Educational Facility (from NGER report | Scope 2 Greenhouse Gas Emissions (from NGER report) | Estimated cost impact based on Monash figures |
The University of Queensland | 134,900 | $2.35 million |
Monash University | 122,447 | $2.1 million |
University of Melbourne | 121,938 | $2.09 million |
The University of Sydney | 78,020 | $1.3 million |
Australian National University | 76,453 | $1.27 million |
University of New South Wales | 62,187 | $1 million |
Controlling Corporation Griffith University | 55,239 | $916,000 |
Deakin University | 46,547 | $765,000 |
La Trobe University | 28,969 | $470,000 |
Although the age of many campuses poses a significant difficulty in making them more energy efficient, sustainable campuses have become a major priority for universities. The University of Melbourne has set up an environmental sustainability plan targeting carbon neutrality by 2030. From the base line year of 2006, it has achieved reductions in energy usage, net energy related carbon emissions and water usage.
The Australian National University has established an environmental management plan 2009-2015 that has targets of reducing energy use, total water use and material waste to landfill. ANU also introduced biodiversity plans, animal monitoring surveys and internships on university environmental sustainability projects.
The University of Queensland has the largest flat-panel photovoltaic solar power system in the country. According to the university’s solar energy site the 1.22 megawatt system will save around 1750 tonnes of greenhouse gas emissions per annum and provide approximately 6% of electricity at the UQ St. Lucia campus.
Monash University has a carbon reduction strategy targeting aggressive activity between now and 2020 and is now considering and costing an adequate reduction time and timeframe.
The implementation of the carbon tax may go further than impacting on their bottom line — it could impact on the way they teach. With the tax potentially impacting the university’s capacity to provide research infrastructure, Monash is re-examining the potential of online education to offset this.
Online learning could save carbon emissions caused by commuting but greater demand on the university’s IT infrastructure must be considered and the flow-on effects would create a need to extend data centres.
Nice effort, Michael, but your report is missing some key context. For a large university, the sums you are presenting are small change.
I’ll pick Monash as a convenient example (it’s also my employer – I’m speaking for me only). From the 2011 annual report, Monash’s total operating expenses for 2011 were 1.490 billion dollars.
$2.1 million represents roughly 0.15% of this.
As such, while universities can and should improve the energy efficiency of their operations, even if they do not the carbon price is all but immaterial to their bottom line.

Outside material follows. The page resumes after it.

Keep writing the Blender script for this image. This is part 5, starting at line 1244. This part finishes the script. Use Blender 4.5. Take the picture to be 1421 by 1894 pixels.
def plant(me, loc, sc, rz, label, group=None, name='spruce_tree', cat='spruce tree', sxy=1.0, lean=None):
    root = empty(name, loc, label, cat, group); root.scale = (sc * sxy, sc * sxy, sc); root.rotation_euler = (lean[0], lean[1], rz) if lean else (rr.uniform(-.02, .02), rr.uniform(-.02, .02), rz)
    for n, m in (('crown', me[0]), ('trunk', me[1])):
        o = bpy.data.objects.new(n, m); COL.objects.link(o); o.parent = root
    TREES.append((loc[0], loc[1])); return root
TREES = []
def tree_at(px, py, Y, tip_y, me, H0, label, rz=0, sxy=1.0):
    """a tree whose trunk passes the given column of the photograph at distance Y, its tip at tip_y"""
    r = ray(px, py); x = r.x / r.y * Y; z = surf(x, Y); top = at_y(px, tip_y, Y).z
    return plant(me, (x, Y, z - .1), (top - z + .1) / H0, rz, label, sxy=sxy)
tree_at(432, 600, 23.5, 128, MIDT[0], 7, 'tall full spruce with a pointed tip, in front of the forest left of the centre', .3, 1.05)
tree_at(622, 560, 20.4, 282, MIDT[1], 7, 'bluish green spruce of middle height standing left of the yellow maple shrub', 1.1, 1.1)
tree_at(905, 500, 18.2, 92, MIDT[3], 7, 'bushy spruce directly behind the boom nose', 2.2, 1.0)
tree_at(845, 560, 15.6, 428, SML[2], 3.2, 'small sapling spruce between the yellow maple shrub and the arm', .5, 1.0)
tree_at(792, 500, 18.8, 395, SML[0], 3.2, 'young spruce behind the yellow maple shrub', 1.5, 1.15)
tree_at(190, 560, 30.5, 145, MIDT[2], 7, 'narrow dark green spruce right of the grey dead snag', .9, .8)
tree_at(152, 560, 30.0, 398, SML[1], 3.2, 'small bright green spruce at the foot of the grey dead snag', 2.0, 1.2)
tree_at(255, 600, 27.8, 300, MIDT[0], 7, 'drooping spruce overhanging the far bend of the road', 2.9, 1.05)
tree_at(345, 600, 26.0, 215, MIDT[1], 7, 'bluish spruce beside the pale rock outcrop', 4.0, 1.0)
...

Amazing that these costs have not been anticipated and planned for by business and organizations ahead of time. It’s not like this is a surprise – there has been a mass of publicity and information about carbon pricing. My experience is that most large businesses in energy and financial services have been working hard on implementing changes in this area for some time. Those organizations squealing about this now simply demonstrate their inability to plan and manage a clearly articulated regulatory change.
Then again I guess we are talking about Australian universities which are famous for their forward thinking strategic planning and managerial excellence!
I logged on to write the same comment as Robert Merkel’s. I would add that Monash representative Stacey Mair’s claim that ‘Increased energy costs will constrain the university’s capacity to fund wage increases in future’ is rubbish: who does she think she can fool with that nonsense?
Australian universities have been cutting their carbon footprint for years, in the University of Melbourne’s case, since 1979.
Emissions trading, carbon credits, money, employment, reality, history.
Please get a grip on these issues and leave the tax tripe alone, the fixation
is becoming decidedly unhealthy. Ameliorate your tax bill with carbon
credits and spare us all these carbon cretins!